__TASK STATEMENT__: Reproduce exactly the lines from the one containing "What Blender Python" through the one containing "R = math.radians", both included, and nothing else.

__AVAILABLE DATA__:
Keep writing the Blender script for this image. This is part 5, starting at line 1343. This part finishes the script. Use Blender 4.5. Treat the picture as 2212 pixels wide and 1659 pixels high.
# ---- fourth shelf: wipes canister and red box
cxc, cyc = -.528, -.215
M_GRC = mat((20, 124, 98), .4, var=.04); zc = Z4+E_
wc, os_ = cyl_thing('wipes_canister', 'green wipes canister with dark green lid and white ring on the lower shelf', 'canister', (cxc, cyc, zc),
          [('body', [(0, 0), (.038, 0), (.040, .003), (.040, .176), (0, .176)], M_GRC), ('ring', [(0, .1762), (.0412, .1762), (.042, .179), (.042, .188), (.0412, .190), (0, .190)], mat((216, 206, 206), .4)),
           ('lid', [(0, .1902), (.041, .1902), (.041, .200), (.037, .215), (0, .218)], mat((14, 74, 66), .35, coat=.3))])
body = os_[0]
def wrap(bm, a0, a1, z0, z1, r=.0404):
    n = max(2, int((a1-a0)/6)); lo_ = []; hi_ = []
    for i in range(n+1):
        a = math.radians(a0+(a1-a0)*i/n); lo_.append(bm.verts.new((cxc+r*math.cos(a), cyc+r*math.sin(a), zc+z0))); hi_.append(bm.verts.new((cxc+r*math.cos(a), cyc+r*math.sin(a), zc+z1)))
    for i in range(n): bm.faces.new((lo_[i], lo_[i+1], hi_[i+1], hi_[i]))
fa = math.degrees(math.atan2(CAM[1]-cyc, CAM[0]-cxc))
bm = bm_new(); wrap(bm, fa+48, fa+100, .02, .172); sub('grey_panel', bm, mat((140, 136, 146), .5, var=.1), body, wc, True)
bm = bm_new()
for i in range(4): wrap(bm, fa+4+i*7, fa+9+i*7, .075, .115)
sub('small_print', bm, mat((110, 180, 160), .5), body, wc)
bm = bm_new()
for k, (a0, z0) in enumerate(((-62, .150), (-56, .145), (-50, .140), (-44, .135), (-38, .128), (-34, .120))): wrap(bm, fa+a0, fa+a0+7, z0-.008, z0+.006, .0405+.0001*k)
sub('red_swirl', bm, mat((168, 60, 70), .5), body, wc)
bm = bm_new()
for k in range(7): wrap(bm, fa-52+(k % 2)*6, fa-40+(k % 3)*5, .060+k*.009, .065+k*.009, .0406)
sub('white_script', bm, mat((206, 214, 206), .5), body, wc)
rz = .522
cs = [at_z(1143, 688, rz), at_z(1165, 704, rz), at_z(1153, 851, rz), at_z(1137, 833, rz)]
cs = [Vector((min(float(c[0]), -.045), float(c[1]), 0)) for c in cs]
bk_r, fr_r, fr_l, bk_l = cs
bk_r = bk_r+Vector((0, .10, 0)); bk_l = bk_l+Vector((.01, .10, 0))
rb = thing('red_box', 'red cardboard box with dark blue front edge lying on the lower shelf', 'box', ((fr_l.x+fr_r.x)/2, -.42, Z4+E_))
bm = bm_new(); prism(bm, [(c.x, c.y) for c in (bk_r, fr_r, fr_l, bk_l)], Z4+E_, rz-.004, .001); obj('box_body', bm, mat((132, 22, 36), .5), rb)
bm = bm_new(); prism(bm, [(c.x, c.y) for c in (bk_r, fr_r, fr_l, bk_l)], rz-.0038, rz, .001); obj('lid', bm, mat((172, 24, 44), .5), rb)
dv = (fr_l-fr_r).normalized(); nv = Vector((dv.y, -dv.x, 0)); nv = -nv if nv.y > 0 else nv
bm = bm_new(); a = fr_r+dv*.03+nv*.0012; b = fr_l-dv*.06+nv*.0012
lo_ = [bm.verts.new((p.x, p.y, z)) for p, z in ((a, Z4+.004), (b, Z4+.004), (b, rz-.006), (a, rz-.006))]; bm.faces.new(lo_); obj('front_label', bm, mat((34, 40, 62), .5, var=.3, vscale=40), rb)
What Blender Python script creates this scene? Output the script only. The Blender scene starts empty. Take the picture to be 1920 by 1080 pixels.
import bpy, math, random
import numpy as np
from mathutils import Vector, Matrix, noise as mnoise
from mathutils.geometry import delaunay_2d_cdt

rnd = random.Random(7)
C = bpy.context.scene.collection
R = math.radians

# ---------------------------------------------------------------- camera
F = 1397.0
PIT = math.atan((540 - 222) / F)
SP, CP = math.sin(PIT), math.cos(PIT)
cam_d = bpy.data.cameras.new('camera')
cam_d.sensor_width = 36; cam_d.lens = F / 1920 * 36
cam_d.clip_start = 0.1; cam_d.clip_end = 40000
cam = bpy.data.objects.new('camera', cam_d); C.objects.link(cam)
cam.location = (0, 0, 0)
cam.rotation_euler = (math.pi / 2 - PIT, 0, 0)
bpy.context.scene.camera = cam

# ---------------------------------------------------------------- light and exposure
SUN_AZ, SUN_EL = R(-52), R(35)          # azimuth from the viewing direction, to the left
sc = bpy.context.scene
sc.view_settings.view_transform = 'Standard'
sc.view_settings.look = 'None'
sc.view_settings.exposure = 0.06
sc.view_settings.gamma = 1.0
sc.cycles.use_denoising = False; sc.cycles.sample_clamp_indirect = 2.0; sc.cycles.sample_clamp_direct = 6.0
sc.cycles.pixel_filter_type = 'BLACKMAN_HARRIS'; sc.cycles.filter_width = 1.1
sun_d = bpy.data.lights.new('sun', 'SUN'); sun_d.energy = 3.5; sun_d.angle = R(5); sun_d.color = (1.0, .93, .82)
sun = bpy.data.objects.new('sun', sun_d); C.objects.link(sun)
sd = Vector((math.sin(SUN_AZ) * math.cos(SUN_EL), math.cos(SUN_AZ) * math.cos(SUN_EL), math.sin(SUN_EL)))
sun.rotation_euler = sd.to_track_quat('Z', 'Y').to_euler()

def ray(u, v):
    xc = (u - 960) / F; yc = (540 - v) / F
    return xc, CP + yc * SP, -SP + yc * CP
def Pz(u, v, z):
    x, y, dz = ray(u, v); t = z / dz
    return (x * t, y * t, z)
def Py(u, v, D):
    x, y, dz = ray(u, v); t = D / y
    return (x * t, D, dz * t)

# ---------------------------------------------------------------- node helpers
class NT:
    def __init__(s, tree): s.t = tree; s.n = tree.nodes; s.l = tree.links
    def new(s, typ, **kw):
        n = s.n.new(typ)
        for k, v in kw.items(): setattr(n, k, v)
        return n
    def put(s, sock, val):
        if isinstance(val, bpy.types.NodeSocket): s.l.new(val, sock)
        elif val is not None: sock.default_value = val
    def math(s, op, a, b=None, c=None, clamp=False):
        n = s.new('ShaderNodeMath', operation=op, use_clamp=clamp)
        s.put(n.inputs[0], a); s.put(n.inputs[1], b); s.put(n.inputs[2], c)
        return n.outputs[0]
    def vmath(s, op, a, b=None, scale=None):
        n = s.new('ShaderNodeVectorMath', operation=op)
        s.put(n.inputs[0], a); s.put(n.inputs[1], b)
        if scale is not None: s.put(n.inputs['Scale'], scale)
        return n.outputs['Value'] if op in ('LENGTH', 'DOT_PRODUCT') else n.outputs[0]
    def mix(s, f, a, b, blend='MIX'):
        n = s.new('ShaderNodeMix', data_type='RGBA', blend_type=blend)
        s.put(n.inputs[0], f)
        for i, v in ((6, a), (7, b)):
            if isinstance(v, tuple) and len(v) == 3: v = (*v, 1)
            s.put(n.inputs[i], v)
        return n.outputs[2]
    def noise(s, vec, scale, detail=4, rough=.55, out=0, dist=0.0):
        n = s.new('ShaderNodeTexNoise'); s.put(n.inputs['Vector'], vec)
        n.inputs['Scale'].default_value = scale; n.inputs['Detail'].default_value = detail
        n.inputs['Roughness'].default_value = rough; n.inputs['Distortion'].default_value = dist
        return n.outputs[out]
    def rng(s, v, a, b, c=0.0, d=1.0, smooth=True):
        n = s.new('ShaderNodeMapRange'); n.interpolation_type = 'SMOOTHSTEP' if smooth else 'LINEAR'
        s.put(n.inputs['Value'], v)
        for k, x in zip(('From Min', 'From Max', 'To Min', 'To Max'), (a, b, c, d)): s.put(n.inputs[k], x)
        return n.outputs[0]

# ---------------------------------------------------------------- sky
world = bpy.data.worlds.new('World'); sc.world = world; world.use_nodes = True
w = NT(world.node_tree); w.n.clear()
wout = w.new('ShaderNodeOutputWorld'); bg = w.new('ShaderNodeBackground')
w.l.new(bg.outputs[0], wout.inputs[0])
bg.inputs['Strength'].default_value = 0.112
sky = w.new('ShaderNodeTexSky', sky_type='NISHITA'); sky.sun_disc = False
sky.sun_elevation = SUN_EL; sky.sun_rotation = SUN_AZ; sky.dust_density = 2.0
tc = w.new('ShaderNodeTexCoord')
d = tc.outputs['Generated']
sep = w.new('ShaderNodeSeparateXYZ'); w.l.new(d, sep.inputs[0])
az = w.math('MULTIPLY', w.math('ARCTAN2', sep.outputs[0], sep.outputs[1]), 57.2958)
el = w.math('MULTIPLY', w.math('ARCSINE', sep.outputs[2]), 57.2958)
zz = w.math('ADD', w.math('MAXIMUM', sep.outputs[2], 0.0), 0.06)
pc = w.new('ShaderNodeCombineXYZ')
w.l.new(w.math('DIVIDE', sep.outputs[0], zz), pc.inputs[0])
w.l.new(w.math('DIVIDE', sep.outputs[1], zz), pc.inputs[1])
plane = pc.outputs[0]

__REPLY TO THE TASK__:
What Blender Python script creates this scene? Output the script only. The Blender scene starts empty. Take the picture to be 1920 by 1080 pixels.
import bpy, math, random
import numpy as np
from mathutils import Vector, Matrix, noise as mnoise
from mathutils.geometry import delaunay_2d_cdt

rnd = random.Random(7)
C = bpy.context.scene.collection
R = math.radians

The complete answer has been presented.